"The human becomes a vicious circle: objects of belief, displaced units of responsibility, and the tensions of diversity in homicide regulations in Sudan"

Open Lectures Spring 2015

  • Date: Jun 10, 2015
  • Time: 02:15 PM - 04:00 PM (Local Time Germany)
  • Speaker: Manuel Schwab (Makerere Institute of Social Research, Kampala, Uganda)
  • Manuel Schwab is Postdoctoral Researcher at the Makerere Institute of Social Research (MISR). He is preoccupied with questions of the nexus political economy (particularly the value of life), multigenerational political violence, and affect-based mobilizations of liberal political subjects.
  • Location: MPI-MMG, Hermann-Föge-Weg 11, Göttingen
  • Room: Library Hall
"The human becomes a vicious circle: objects of belief, displaced units of responsibility, and the tensions of diversity in homicide regulations in Sudan"
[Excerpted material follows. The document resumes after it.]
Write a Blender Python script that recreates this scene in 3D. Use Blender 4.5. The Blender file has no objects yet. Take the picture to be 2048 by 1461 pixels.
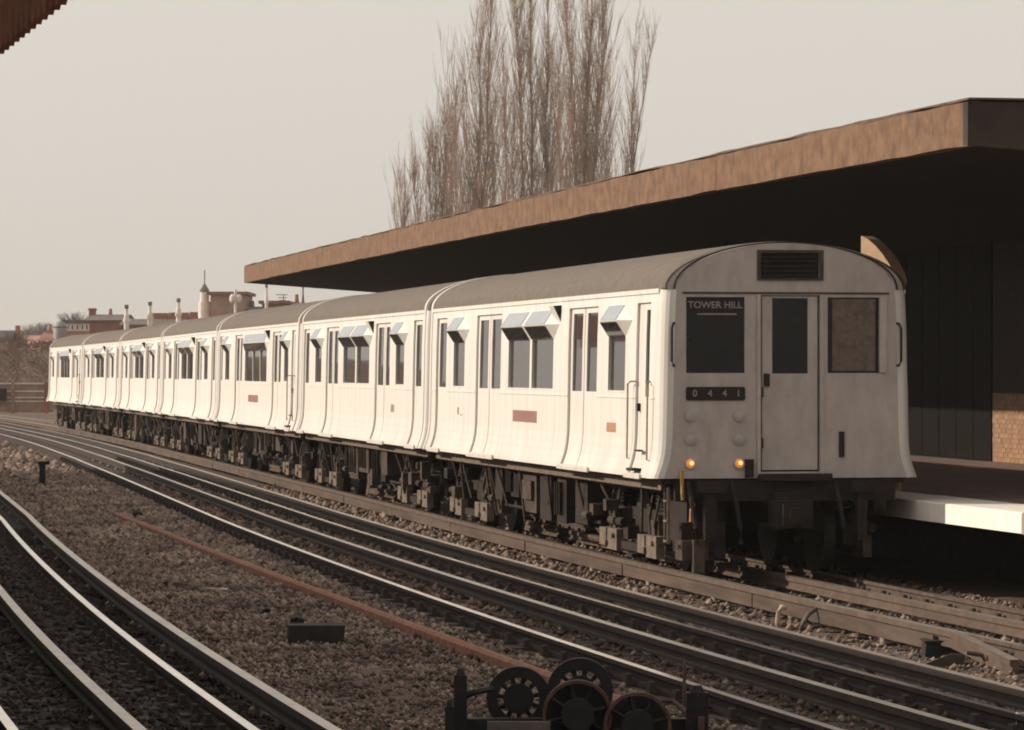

For more details please contact buethe(at)mmg.mpg.de.

Describing a place where, in his words, “the crust between earth and hell is not thick enough for humans;” a certain K.H.J.O. Hayes of the colonial High Court in Sudan grapples with a spate of live burials in 1947. A few years later, a colleague adjudicates the killing of a Sudanese man by a native healer in a state of possession with the claim “we believe despite our disbelief.” Drawing from an archive of homicide cases in which either victim or perpetrator (or both) are considered somehow less (or more) than human, this paper will pose a series of questions about the consequences of an ethical and political commitment to the human both as an ideal-to-be-aspired-to and as a given of any social encounter. By revisiting these cases in which core objects of our contemporary political imaginary (violence, crime, and the human itself) are exposed and unstable, the paper argues that our contemporary endeavors to encounter others on their own terms are still troubled by moments when crime is not a crime, violence is not violence, and a human is not fully human.